Esta semana he estado pensando mucho en el lenguaje y en cómo define nuestra realidad. Fue un tema recurrente en las pláticas que tuve con un amigo, quien me hizo una observación que sigue resonando: los animales, aunque experimentan el mundo con una intensidad que quizá jamás entendamos, carecen de la estructura lingüística que nosotros, los humanos, poseemos. Perciben, sienten, responden, pero no pueden transformar sus vivencias en palabras. Esa es nuestra diferencia: los humanos, y solo los humanos, hemos creado esta red de palabras para atraparlo todo, o al menos intentarlo. 

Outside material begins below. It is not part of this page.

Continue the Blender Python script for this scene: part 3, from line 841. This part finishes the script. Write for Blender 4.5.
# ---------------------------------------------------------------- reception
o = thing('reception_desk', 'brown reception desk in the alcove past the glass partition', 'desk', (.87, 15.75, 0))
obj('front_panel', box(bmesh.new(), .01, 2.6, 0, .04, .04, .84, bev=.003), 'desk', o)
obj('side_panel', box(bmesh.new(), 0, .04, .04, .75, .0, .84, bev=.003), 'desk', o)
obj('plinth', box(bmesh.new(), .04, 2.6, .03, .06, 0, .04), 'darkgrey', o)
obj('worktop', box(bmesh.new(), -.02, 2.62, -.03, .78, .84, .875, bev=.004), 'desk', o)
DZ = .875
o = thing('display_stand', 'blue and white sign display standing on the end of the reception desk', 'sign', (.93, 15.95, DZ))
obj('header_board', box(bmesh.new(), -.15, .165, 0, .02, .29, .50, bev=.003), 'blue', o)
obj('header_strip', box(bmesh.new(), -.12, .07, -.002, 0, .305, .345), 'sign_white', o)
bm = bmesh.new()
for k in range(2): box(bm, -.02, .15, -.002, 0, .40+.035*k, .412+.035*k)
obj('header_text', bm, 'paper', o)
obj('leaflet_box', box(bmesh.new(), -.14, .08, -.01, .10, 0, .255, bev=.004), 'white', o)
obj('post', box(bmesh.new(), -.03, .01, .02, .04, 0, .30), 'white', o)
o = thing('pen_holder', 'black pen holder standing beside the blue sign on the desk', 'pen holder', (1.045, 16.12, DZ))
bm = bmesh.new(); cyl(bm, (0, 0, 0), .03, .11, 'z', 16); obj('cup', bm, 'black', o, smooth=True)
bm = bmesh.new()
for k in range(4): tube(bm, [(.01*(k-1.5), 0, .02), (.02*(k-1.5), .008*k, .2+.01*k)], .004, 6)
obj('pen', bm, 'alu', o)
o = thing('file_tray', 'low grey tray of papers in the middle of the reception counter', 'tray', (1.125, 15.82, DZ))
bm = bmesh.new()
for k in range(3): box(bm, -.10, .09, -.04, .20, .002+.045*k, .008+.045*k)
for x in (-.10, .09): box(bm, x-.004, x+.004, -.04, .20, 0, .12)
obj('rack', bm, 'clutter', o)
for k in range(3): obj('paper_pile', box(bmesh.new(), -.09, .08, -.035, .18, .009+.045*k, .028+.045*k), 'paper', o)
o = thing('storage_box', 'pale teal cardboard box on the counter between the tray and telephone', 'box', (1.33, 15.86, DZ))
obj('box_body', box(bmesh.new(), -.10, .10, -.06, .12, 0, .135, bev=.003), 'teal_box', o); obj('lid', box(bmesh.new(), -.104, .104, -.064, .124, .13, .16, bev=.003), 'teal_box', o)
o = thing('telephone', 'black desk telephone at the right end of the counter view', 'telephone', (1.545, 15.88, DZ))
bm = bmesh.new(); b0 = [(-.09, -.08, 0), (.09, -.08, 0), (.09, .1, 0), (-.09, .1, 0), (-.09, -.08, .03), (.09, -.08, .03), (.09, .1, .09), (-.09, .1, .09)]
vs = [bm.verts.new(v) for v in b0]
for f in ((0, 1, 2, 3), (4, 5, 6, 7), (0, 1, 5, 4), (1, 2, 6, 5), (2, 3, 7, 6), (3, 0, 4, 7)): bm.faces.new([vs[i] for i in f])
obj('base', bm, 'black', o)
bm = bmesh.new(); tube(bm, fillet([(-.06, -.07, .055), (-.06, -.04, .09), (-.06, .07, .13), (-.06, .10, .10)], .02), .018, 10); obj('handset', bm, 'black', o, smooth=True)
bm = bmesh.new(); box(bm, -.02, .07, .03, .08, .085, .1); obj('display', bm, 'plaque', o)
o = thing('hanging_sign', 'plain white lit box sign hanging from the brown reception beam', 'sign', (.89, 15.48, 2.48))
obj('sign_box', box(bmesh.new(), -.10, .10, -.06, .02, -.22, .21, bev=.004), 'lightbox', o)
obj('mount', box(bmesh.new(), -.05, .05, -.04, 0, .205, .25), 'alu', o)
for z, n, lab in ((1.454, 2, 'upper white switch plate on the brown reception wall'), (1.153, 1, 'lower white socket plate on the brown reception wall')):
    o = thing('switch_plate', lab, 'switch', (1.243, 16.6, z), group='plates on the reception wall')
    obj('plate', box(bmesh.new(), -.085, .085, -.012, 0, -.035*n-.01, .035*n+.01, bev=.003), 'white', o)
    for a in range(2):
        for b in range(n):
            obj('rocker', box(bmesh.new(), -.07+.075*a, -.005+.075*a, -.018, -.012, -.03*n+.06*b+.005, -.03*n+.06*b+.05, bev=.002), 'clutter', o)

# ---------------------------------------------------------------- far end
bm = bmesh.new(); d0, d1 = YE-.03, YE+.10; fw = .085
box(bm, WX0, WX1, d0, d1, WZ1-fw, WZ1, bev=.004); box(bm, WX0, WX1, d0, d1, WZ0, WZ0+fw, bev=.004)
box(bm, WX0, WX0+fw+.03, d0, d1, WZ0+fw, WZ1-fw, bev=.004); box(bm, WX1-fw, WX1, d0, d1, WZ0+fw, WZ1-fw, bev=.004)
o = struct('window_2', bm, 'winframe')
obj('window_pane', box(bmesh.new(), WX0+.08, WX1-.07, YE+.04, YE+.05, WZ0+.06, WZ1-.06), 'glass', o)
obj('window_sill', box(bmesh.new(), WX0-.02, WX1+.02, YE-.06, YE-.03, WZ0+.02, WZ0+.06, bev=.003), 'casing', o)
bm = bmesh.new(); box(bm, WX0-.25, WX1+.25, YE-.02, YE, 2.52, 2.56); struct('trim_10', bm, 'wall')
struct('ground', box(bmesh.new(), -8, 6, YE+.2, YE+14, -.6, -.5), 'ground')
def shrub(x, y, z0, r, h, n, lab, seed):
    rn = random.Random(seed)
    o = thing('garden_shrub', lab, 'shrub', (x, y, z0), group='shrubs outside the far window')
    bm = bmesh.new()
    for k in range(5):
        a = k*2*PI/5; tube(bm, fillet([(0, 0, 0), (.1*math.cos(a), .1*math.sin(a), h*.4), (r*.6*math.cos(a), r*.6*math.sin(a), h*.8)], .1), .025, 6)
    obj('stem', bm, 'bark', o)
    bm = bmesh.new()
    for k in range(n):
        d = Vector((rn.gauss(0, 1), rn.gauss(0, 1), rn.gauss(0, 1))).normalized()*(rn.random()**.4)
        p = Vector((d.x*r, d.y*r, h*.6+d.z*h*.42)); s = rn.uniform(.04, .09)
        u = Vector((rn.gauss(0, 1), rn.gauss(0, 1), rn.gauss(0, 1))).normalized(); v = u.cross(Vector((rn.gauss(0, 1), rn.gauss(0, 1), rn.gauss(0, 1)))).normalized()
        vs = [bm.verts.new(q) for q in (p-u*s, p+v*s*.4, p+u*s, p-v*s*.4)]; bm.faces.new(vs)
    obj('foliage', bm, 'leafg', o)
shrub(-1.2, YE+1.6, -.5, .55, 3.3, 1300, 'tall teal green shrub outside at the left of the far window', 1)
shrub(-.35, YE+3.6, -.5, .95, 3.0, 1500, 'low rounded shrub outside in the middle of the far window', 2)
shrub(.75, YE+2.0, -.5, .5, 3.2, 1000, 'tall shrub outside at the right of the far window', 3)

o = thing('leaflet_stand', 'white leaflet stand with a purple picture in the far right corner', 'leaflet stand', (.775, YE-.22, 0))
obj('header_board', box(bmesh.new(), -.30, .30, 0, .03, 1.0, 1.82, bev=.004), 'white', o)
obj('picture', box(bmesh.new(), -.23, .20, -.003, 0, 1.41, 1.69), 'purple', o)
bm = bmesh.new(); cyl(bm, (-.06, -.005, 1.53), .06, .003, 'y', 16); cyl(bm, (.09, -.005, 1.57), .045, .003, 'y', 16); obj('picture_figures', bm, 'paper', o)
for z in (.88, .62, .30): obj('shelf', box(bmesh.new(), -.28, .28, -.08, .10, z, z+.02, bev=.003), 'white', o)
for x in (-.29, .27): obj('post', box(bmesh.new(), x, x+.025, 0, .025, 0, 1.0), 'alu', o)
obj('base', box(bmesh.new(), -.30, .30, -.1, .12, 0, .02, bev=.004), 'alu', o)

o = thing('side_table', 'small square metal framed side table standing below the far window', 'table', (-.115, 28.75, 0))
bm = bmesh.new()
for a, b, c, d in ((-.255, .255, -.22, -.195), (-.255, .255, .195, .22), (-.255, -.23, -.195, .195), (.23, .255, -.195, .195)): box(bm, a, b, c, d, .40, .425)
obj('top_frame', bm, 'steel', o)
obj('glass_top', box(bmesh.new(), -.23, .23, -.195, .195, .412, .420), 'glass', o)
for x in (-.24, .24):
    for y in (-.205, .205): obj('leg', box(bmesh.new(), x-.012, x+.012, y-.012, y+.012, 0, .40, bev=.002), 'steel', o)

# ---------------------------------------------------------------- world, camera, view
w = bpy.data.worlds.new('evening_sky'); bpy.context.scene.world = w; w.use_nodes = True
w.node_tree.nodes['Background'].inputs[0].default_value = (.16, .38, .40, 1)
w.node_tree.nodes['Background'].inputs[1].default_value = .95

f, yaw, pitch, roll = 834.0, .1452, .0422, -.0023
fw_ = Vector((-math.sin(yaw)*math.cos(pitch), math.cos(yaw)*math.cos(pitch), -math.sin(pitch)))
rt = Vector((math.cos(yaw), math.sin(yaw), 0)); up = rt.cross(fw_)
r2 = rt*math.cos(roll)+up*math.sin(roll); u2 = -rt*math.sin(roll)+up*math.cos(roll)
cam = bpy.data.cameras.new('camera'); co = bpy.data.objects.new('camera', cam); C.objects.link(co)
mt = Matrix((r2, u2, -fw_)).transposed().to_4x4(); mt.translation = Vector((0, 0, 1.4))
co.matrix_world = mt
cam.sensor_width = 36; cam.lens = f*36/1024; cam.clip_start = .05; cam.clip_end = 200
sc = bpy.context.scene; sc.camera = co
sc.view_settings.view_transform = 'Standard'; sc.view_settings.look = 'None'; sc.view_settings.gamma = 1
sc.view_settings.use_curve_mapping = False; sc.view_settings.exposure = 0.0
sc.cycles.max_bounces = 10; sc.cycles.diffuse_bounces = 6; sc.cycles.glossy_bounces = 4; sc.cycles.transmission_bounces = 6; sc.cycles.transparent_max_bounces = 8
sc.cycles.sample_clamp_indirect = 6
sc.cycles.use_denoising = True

El lenguaje nos permite darle forma a lo intangible, pero ¿qué pasa cuando lo que hemos vivido no cabe en las palabras que conocemos? Esta duda me hizo recordar algo que leí en “El invencible verano de Liliana”, de Cristina Rivera Garza. La autora cuenta que tardó años en escribir la historia de su hermana, no porque no quisiera, sino porque simplemente no había palabras para ello. En el diccionario no existía un lenguaje para narrar su pérdida, su dolor. Las palabras fallan cuando lo que intentamos decir desborda su capacidad.

Si no hay palabra, no hay existencia; aquello que no se nombra se vuelve un fantasma. Pero a la vez, hay experiencias que nunca serán contenidas en el lenguaje, como si nuestras palabras fueran siempre insuficientes, diminutas frente a la enormidad de lo que sentimos. En esos momentos, el silencio parece más honesto que cualquier discurso, y la ausencia de palabras se convierte en testimonio de que hay cosas que simplemente no pueden ser dichas.

Pienso entonces en los animales, en mi perrita Scout, en su existencia sin palabras, en su forma de vivir el mundo sin la necesidad de nombrarlo. Tal vez nosotros, al llenarlo todo de nombres, nos perdemos algo de esa experiencia pura. Nos alejamos del instante presente por la obsesión de entenderlo, de definirlo. 

El lenguaje nos da la capacidad de contar historias, sin embargo, a veces siento que también nos pone una venda en los ojos, porque lo que no sabemos decir, lo que no podemos traducir al lenguaje, corre el riesgo de quedarse fuera de nuestra realidad. ¿Qué queda de nosotros sin palabras? ¿Qué tanto de lo que vivimos sigue ahí, esperando ser nombrado? 

Es como si el mundo no existiera hasta que lo decimos. O tal vez, el mundo sigue existiendo, pero es nuestra comprensión de él la que se queda incompleta. Y entre lo dicho y lo no dicho, entre las palabras que tenemos y las que faltan, se dibuja el espacio donde habitan los silencios más profundos.